I have been working again this morning down at the Local History Collection at the library. The newspaper clippings’ catalogue is progressing — up to a hundred and thirty clippings so far — and proving to be quite an interesting project. This morning I got up to the end of 1953, the beginning of ’54, and the Royal Visit (I’m working through a chronological scrapbook of old clippings). If the selection of news that was considered worthy of preservation is anything to go by (and it probably isn’t), the whole of Fremantle was happy and excited about the Queen’s passage through the city, to the exclusion of everything else.
But there was other stuff happening, such as the seemingly never-ending discussions about the new bus terminal outside the train station, and someone’s idea to amalgamate East Fremantle and the FCC (they even wanted a referrendum).
I was playing a bit with adding notes about the people in these articles to pages on ArchivesWiki.

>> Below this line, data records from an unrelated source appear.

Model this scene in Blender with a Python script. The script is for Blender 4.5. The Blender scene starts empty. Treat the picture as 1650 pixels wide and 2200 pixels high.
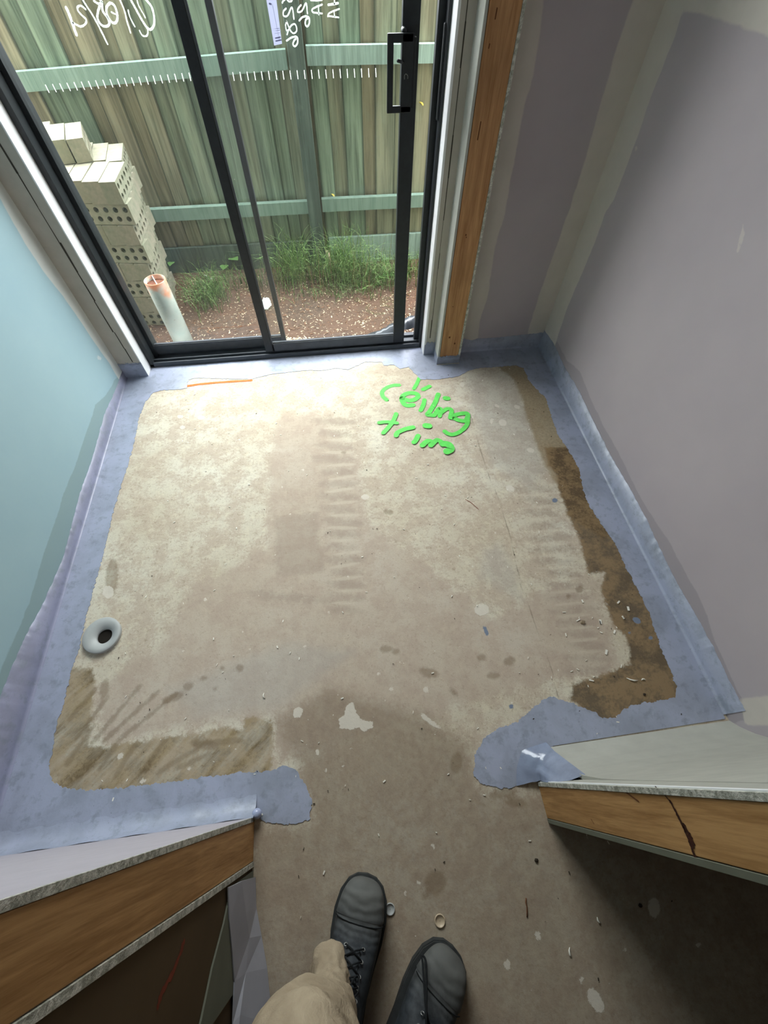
import bpy, bmesh, math, random
import numpy as np
from mathutils import Vector, Matrix, noise as mnoise
from mathutils.geometry import tessellate_polygon

random.seed(7)
rng = np.random.default_rng(7)
SC = bpy.context.scene
COL = SC.collection

# ------------------------------------------------------------------ camera
IW, IH = 1650.0, 2200.0
F_PX = 899.536
PITCH, YAW, ROLL = 1.0093, -0.1343, 0.0105
CAM = Vector((0, 0, 1.45))
fw = Vector((-math.sin(YAW)*math.cos(PITCH), math.cos(YAW)*math.cos(PITCH), -math.sin(PITCH)))
rt = Vector((math.cos(YAW), math.sin(YAW), 0)); up = rt.cross(fw)
_c, _s = math.cos(ROLL), math.sin(ROLL)
rt, up = _c*rt+_s*up, -_s*rt+_c*up
cam_data = bpy.data.cameras.new('camera'); cam = bpy.data.objects.new('camera', cam_data); COL.objects.link(cam)
m = Matrix((( rt.x, up.x, -fw.x, CAM.x), (rt.y, up.y, -fw.y, CAM.y), (rt.z, up.z, -fw.z, CAM.z), (0, 0, 0, 1)))
cam.matrix_world = m
cam_data.sensor_fit = 'HORIZONTAL'; cam_data.sensor_width = 36.0
cam_data.lens = 36.0*F_PX/IW
cam_data.clip_start = 0.02; cam_data.clip_end = 200
SC.camera = cam

# ------------------------------------------------------------------ light and exposure
SC.view_settings.view_transform = 'Standard'; SC.view_settings.look = 'None'
SC.view_settings.gamma = 1.0; SC.view_settings.use_curve_mapping = False
SC.view_settings.exposure = 0.38
wd = bpy.data.worlds.new('overcast_sky'); SC.world = wd; wd.use_nodes = True
bg = wd.node_tree.nodes['Background']
bg.inputs['Color'].default_value = (0.95, 0.975, 1.0, 1)
_wt = wd.node_tree; _tc = _wt.nodes.new('ShaderNodeTexCoord'); _sp = _wt.nodes.new('ShaderNodeSeparateXYZ'); _wt.links.new(_tc.outputs['Generated'], _sp.inputs[0])
_mr = _wt.nodes.new('ShaderNodeMapRange')          # standard overcast sky: zenith three times as bright as the horizon
for _k, _v in (('From Min', 0.0), ('From Max', 1.0), ('To Min', 5.6), ('To Max', 16.8)): _mr.inputs[_k].default_value = _v
_wt.links.new(_sp.outputs[2], _mr.inputs['Value']); _wt.links.new(_mr.outputs[0], bg.inputs['Strength'])
pl = bpy.data.lights.new('door_sky_portal', 'AREA'); pl.shape = 'RECTANGLE'; pl.size = 1.42; pl.size_y = 2.28
pl.cycles.is_portal = True
po = bpy.data.objects.new('door_sky_portal', pl); COL.objects.link(po)
po.location = (-0.258, 2.06, 1.17); po.rotation_euler = (-math.pi/2, 0, 0)
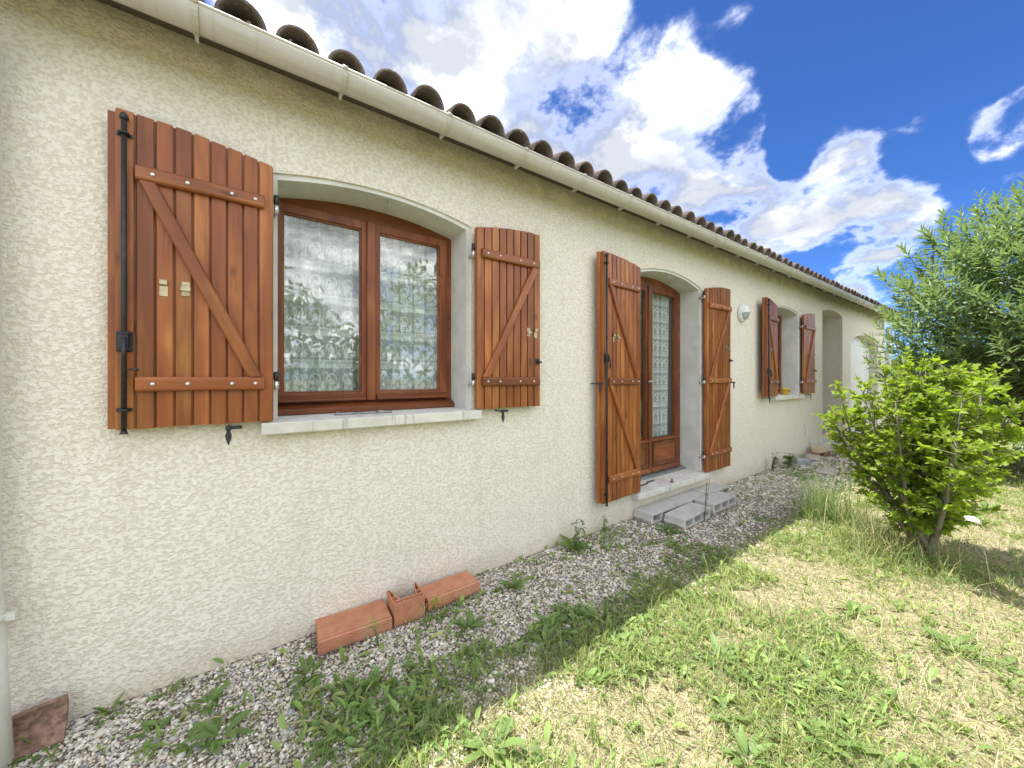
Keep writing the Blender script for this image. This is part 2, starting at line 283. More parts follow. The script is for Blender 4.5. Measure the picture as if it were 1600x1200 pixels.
# ------------------------------------------------------------------ mesh helpers
def link(name, me, mat, parent=None, loc=(0, 0, 0), rot=(0, 0, 0)):
    o = bpy.data.objects.new(name, me); C.objects.link(o); o.location = loc; o.rotation_euler = rot
    if parent is not None: o.parent = parent
    if mat is not None and not me.materials: me.materials.append(MAT[mat])
    return o
def empty(name, loc=(0, 0, 0), rot=(0, 0, 0), parent=None):
    o = bpy.data.objects.new(name, None); C.objects.link(o); o.location = loc; o.rotation_euler = rot; o.empty_display_size = .1
    if parent is not None: o.parent = parent
    return o
def tag(o, label=None, cat=None, group=None, kind=None):
    if label: o['label'] = label
    if cat: o['category'] = cat
    if group: o['group'] = group
    if kind: o['kind'] = kind
    return o
class MB:
    def __init__(s): s.v = []; s.f = []; s.smooth = []
    def add(s, vs, fs, sm=False):
        b = len(s.v); s.v += [tuple(v) for v in vs]; s.f += [tuple(i + b for i in f) for f in fs]; s.smooth += [sm] * len(fs); return s
    def box(s, x0, x1, y0, y1, z0, z1):
        return s.add([(x0, y0, z0), (x1, y0, z0), (x1, y1, z0), (x0, y1, z0), (x0, y0, z1), (x1, y0, z1), (x1, y1, z1), (x0, y1, z1)],
                     [(0, 3, 2, 1), (4, 5, 6, 7), (0, 1, 5, 4), (1, 2, 6, 5), (2, 3, 7, 6), (3, 0, 4, 7)])
    def prism(s, poly, axis, a, b, caps=True, sm=False):
        def P(p, k):
            return {'x': (k, p[0], p[1]), 'y': (p[0], k, p[1]), 'z': (p[0], p[1], k)}[axis]
        n = len(poly); vs = [P(p, a) for p in poly] + [P(p, b) for p in poly]
        fs = [(i, (i + 1) % n, (i + 1) % n + n, i + n) for i in range(n)]
        s.add(vs, fs, sm)
        if caps: s.add([P(p, a) for p in poly], [tuple(range(n))[::-1]]); s.add([P(p, b) for p in poly], [tuple(range(n))])
        return s
    def tube(s, pts, rad, seg=8, caps=True, sm=True):
        pts = [Vector(p) for p in pts]; n = len(pts); rad = rad if isinstance(rad, (list, tuple)) else [rad] * n; rings = []
        prev = None
        for i, p in enumerate(pts):
            d = (pts[min(i + 1, n - 1)] - pts[max(i - 1, 0)]).normalized()
            a = prev if prev is not None else (Vector((1, 0, 0)) if abs(d.x) < .8 else Vector((0, 1, 0)))
            a = (a - d * a.dot(d)).normalized(); b = d.cross(a); prev = a
            rings.append([p + (a * math.cos(2 * math.pi * k / seg) + b * math.sin(2 * math.pi * k / seg)) * rad[i] for k in range(seg)])
        vs = [v for r in rings for v in r]
        fs = [(i * seg + k, i * seg + (k + 1) % seg, (i + 1) * seg + (k + 1) % seg, (i + 1) * seg + k) for i in range(n - 1) for k in range(seg)]
        s.add(vs, fs, sm)
        if caps: s.add(rings[0], [tuple(range(seg))[::-1]]); s.add(rings[-1], [tuple(range(seg))])
        return s
    def lathe(s, prof, c=(0, 0, 0), seg=16, axis='z', sy=1.0):
        vs = []; n = len(prof)
        for r, h in prof:
            for k in range(seg):
                a = 2 * math.pi * k / seg; x, y = r * math.cos(a), r * math.sin(a) * sy
                v = {'z': (x, y, h), 'y': (x, h, y), 'x': (h, x, y)}[axis]; vs.append((v[0] + c[0], v[1] + c[1], v[2] + c[2]))
        fs = [(i * seg + k, i * seg + (k + 1) % seg, (i + 1) * seg + (k + 1) % seg, (i + 1) * seg + k) for i in range(n - 1) for k in range(seg)]
        s.add(vs, fs, True); s.add(vs[:seg], [tuple(range(seg))[::-1]]); s.add(vs[-seg:], [tuple(range(seg))]); return s
    def mesh(s, name):
        me = bpy.data.meshes.new(name); me.from_pydata(s.v, [], s.f); me.polygons.foreach_set('use_smooth', s.smooth); me.update()
        bm = bmesh.new(); bm.from_mesh(me); bmesh.ops.remove_doubles(bm, verts=bm.verts, dist=1e-5); bmesh.ops.recalc_face_normals(bm, faces=bm.faces); bm.to_mesh(me); bm.free()
        return me
    def build(s, name, mat, parent=None, loc=(0, 0, 0), rot=(0, 0, 0), bevel=0.0, seg=2):
        o = link(name, s.mesh(name), mat, parent, loc, rot)
        if bevel:
            b = o.modifiers.new('bevel', 'BEVEL'); b.width = bevel; b.segments = seg; b.limit_method = 'ANGLE'; b.angle_limit = R(35)
        return o
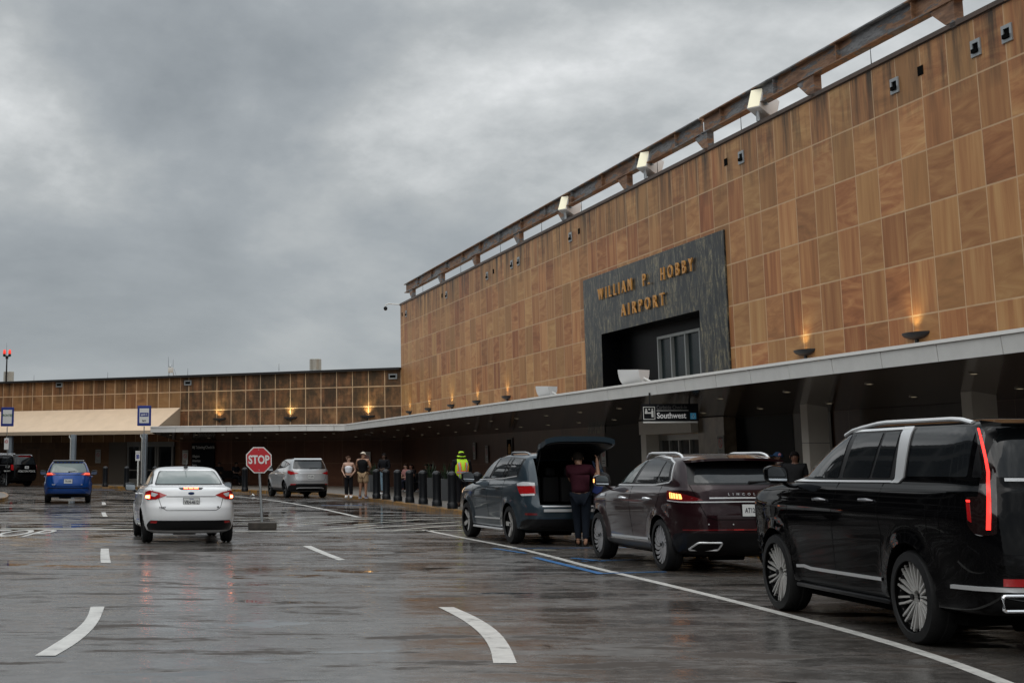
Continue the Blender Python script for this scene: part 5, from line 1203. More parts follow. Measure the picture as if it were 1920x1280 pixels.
b.add(V, F+[(0, 1, 2, 3), (4*n, 4*n+1, 4*n+2, 4*n+3)]); b.build('spoiler', P_BUR, L_, True)
wiper(L_, sh, .10, .52, 1.285)
drape(sh, 'tail_lamp', [(-.60, 1.035), (-.70, 1.075), (-.98, 1.14, .03), (-1.32, 1.165, .04), (-1.30, 1.03, .03), (-.98, 1.0)], 'Q', m_redd, .009, L_, .02, both='M')
drape(sh, 'lit_lamp_segment', [(-.92, 1.045), (-.94, 1.115), (-1.22, 1.135), (-1.20, 1.05)], 'Q', m_amber, .014, L_, .012, both='M')
for q in (-.98, -1.04, -1.10, -1.16): strip(sh, 'lamp_rib', [(q, 1.05), (q-.01, 1.125)], .010, 'Q', m_redd, .018, L_, both='M')
strip(sh, 'light_bar', [(-1.28, 1.02), (-.95, 1.005), (0, 1.015), (.95, 1.005), (1.28, 1.02)], .016, 'Q', m_satin, .014, L_)
strip(sh, 'light_bar', [(-.52, 1.065), (0, 1.068), (.52, 1.065)], .020, 'Q', m_satin, .014, L_)
strip(sh, 'tailgate_seam', [(-.78, 1.25), (-.66, .98), (-.58, .80), (-.45, .765), (.45, .765), (.58, .80), (.66, .98), (.78, 1.25)], .009, 'Q', m_void, .003, L_)
drape(sh, 'bumper_cladding', [(-1.15, .34), (-1.15, .55), (-.95, .575), (.95, .575), (1.15, .55), (1.15, .34), (.8, .27), (-.8, .27)], 'Q', m_plastic, .008, L_, .03)
strip(sh, 'bumper_reflector', [(-.95, .615), (-.35, .625), (.35, .625), (.95, .615)], .016, 'Q', m_redd, .012, L_); strip(sh, 'bumper_reflector_bright', [(-.20, .626), (-.05, .626)], .016, 'Q', m_redl, .014, L_)
for sg in (-1, 1):
    P = fillet([(sg*.76, .33), (sg*.67, .44), (sg*.34, .44), (sg*.38, .33)], .03, 3)
    b = MB(); b.tube([(x, sh.rear(x, z)-.02, z) for x, z in P+P[:1]], .014, 6); b.build('exhaust_tip', m_satin, L_, True)
for x in (-.55, -.2): 
    b = MB(); b.cyl((x, sh.rear(x, .70)-.004, .70), (x, sh.rear(x, .70)+.02, .70), .010, n=10); b.build('parking_sensor', m_satin, L_)
badge_text(L_, sh, 'LINCOLN', 0, 1.12, .045, m_chrome, 1.2, 2.6)
plate(L_, sh, 0.10, .895, 'AT12017', None, .32, .165)

# ---------------------------------------------------------------- blue-grey SUV with open tailgate
H_ = empty('parked_suv'); tag(H_, 'blue-grey SUV with its tailgate raised while a man loads the boot', 'SUV', 'vehicles stopped along the kerb')
place(H_, 4.68, 32.12, -11.22)
P_SLT = paint('slate_blue_car_paint', (.026, .042, .056), .35, .32)
wy = (-1.36, 1.42); RW = .365
sh = Shell([(.26, -2.1, 2.05, .80), (.32, -2.26, 2.24, .90), (.50, -2.38, 2.34, .912), (.68, -2.41, 2.37, .928), (.85, -2.36, 2.36, .942), (.98, -2.33, 2.25, .94), (1.06, -2.32, 1.95, .928), (1.13, -2.31, 1.5, .91), (1.17, -2.30, 1.2, .895), (1.21, -2.29, 1.02, .88),
            (1.32, -2.25, .80, .86), (1.46, -2.19, .50, .83), (1.58, -2.12, .16, .79), (1.65, -2.06, -.12, .74), (1.70, -1.98, -.40, .66), (1.73, -1.85, -.58, .52), (1.745, -1.7, -.7, .34), (1.75, -1.4, -.9, .03)], 5.0, 10, 5, wy, RW, .025)
cut_body(H_, sh, P_SLT, wy, RW, .045, boxes=[([(-3.0, .76), (-3.0, 1.635), (-2.0, 1.635), (-1.15, 1.60), (-1.05, .76)], -.64, .64)])
under(H_, .72, -1.95, 1.9)
add_wheels(H_, wy, .82, RW, .255, .235, ('spoke', 5, 1.35), m_alloy, m_alloyd)
drape(sh, 'window_surround', [(.88, 1.20), (.62, 1.40), (.12, 1.60), (-.30, 1.655), (-1.2, 1.66), (-1.92, 1.63), (-1.76, 1.30), (-1.0, 1.25)], 'S', m_plastic, .004, H_, .03)
drape(sh, 'window', [(.70, 1.22), (.55, 1.38), (.10, 1.575), (-.36, 1.635), (-.46, 1.635), (-.03, 1.235)], 'S', mat('grey_car_glass', (.022, .026, .030), .03, spec=.8), .009, H_, .03)
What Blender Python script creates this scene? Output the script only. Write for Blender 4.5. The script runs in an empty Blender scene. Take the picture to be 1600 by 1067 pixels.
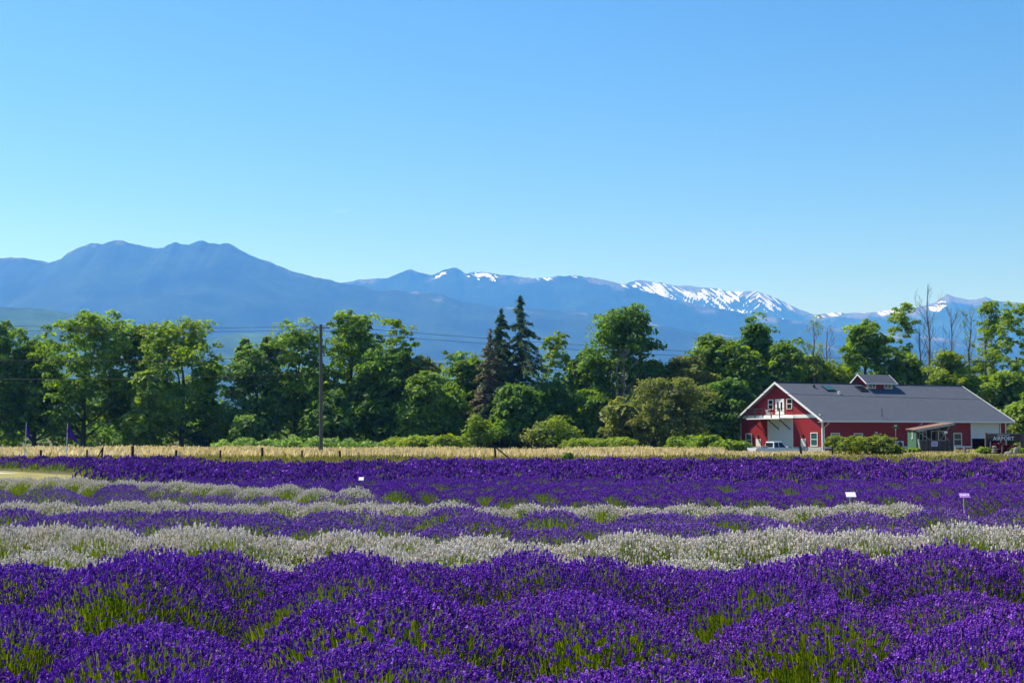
import bpy, math, random
import numpy as np
from mathutils import Vector, Matrix

# ------------------------------------------------------------------ camera, sky, sun, exposure
SC = bpy.context.scene
COL = SC.collection
R = math.radians
FPX, HOR, CXP, CH = 2222.0, 680.0, 800.0, 1.8      # focal length and horizon in 1600-px units, eye height
cam_d = bpy.data.cameras.new('camera'); cam = bpy.data.objects.new('camera', cam_d); COL.objects.link(cam)
cam_d.sensor_width = 36; cam_d.lens = 36 * FPX / 1600; cam_d.clip_start = 0.1; cam_d.clip_end = 60000
cam.location = (0, 0, CH); cam.rotation_euler = (R(90) + math.atan((HOR - 533.5) / FPX), 0, 0)
SC.camera = cam
SUN_EL, SUN_AZ = R(53), R(-57)     # azimuth from +Y towards +X
W = bpy.data.worlds.new('World'); SC.world = W; W.use_nodes = True
wn = W.node_tree.nodes; wl = W.node_tree.links
sky = wn.new('ShaderNodeTexSky'); sky.sky_type = 'NISHITA'; sky.sun_disc = False
sky.sun_elevation = SUN_EL; sky.sun_rotation = SUN_AZ; sky.altitude = 0
sky.air_density = 1.0; sky.dust_density = 0.25; sky.ozone_density = 3.0
bg = wn['Background']; bg.inputs['Strength'].default_value = 0.086
hs = wn.new('ShaderNodeHueSaturation'); hs.inputs['Saturation'].default_value = 1.32; hs.inputs['Hue'].default_value = 0.504
wl.new(sky.outputs[0], hs.inputs['Color']); wl.new(hs.outputs[0], bg.inputs[0])
sun_d = bpy.data.lights.new('sun', 'SUN'); sun_d.energy = 5.0; sun_d.angle = R(0.5); sun_d.color = (1.0, 0.95, 0.88)
sun = bpy.data.objects.new('sun', sun_d); COL.objects.link(sun)
sdir = Vector((math.sin(SUN_AZ) * math.cos(SUN_EL), math.cos(SUN_AZ) * math.cos(SUN_EL), math.sin(SUN_EL)))
sun.rotation_euler = sdir.to_track_quat('Z', 'Y').to_euler(); sun.location = (0, 0, 300)
SC.view_settings.view_transform = 'Standard'; SC.view_settings.look = 'None'
SC.view_settings.exposure = 0.7; SC.view_settings.gamma = 1.0; SC.view_settings.use_curve_mapping = False
SC.render.engine = 'CYCLES'
SC.cycles.use_denoising = True
try:
    SC.cycles.denoiser = 'OPENIMAGEDENOISE'; SC.cycles.denoising_input_passes = 'RGB_ALBEDO_NORMAL'
except Exception: pass
SC.cycles.max_bounces = 6; SC.cycles.diffuse_bounces = 3; SC.cycles.transmission_bounces = 4
SC.cycles.volume_bounces = 2; SC.cycles.transparent_max_bounces = 8
SC.cycles.caustics_reflective = False; SC.cycles.caustics_refractive = False
HAZE_DENSITY, HAZE_COLOR, HAZE_G = 1.05e-4, (0.085, 0.33, 1.0), 0.3

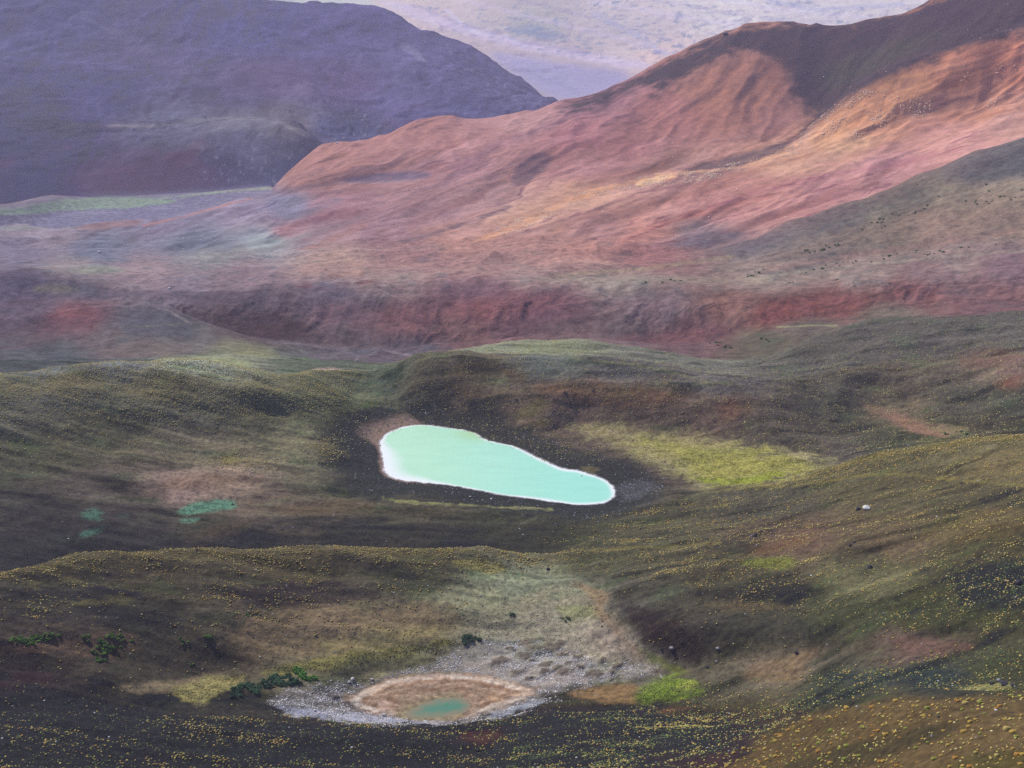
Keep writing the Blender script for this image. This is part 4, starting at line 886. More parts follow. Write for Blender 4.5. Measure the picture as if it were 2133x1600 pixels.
# what the eye can see of each column: running maximum of elevation angle
ang = ZZ / RR
vis = ang >= np.maximum.accumulate(ang, axis=0) - 2.5 / RR
INF = (U > -60) & (U < 2193) & (V > -40) & (V < 1660)
def scatter(dens, n):
    w_ = (dens * AREA * vis * INF).ravel()
    tot = w_.sum()
    if tot <= 0: return np.zeros((0, 3)), np.zeros(0), np.zeros(0, int)
    c = np.cumsum(w_); c /= c[-1]
    k_ = np.searchsorted(c, rng.random(n))
    r_, a_ = np.unravel_index(k_, X.shape)
    r_ = np.clip(r_, 0, NR - 2); a_ = np.clip(a_, 0, NA - 2)
    s, t = rng.random(n), rng.random(n)
    def bi(A):
        return (A[r_, a_] * (1 - s) * (1 - t) + A[r_, a_ + 1] * s * (1 - t) + A[r_ + 1, a_ + 1] * s * t + A[r_ + 1, a_] * (1 - s) * t)
    return np.stack([bi(X), bi(Y), bi(ZZ) + EYE], 1), k_, None
def ground_at(u, v, l0=0, l1=99):
    c_ = np.flatnonzero((LY >= l0) & (LY <= l1) & vis & (np.abs(U - u) < 30) & (np.abs(V - v) < 30))
    k_ = int(c_[np.argmin((U.ravel()[c_] - u) ** 2 + (V.ravel()[c_] - v) ** 2)])
    r_, a_ = np.unravel_index(k_, X.shape)
    return Vector((X[r_, a_], Y[r_, a_], ZZ[r_, a_] + EYE))
def inpoly(P, soft=6, sy=1.8):
    P = np.array(P, float)
    lo, hi = P.min(0) - soft * 3, P.max(0) + soft * 3
    m = (U > lo[0]) & (U < hi[0]) & (V > lo[1]) & (V < hi[1])
    out = np.zeros(U.shape)
    out[m] = 1 - sstep(-soft, soft, poly_sd(U[m], V[m] * sy, P * [1, sy]) + fine[m] * soft)
    return out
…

Generally they’re not notable enough for Wikipedia, and I haven’t yet found a good, similar, project that accepts ramdom little snippets about random people. I’ve a slight idea of working on some sort of ‘local history wiki’ for Fremantle, with pages about any and all people, places, buildings, etc. — but I don’t suppose it’ll take off.
It’s frustrating, reading through these newspaper clippings and not being able to put the full text up anywhere (although I have put the East Freo one above on Wikisource), and not assimilating their information into relevant, composite, articles. It just makes it feel more satisfying, if when I find a reference to some doing of Mr. McCombe the Town Clarke, I note it down on his biography. So I think I’ll do more of that.
Further Afield
I think there is a need for a general, world-wide, catalogue of newspaper articles, both historical and modern. Wikisource can’t be it, because it strives for full texts, and all modern newspaper material is under copyright. I envisage something pretty simple, that just catches headlines, summaries, and keywords (and of course source data). It’s not that hard to find libraries that have access to newspaper material, but it’s usually in microform and so utterly unusable if you don’t know what date/page you’re looking for. An index is needed!
The National Library of Australia’s new Australian Newspapers site looks pretty fantastic, and assuming they do end up digatising everything (which I think is the aim), will effectively supplant things like Wikisource so far as public domain material goes. But they’re still stuck when it comes to contemporary newspapers.
But I won’t ramble on about this any more; I’ve got daft blathering about systems development to get on with.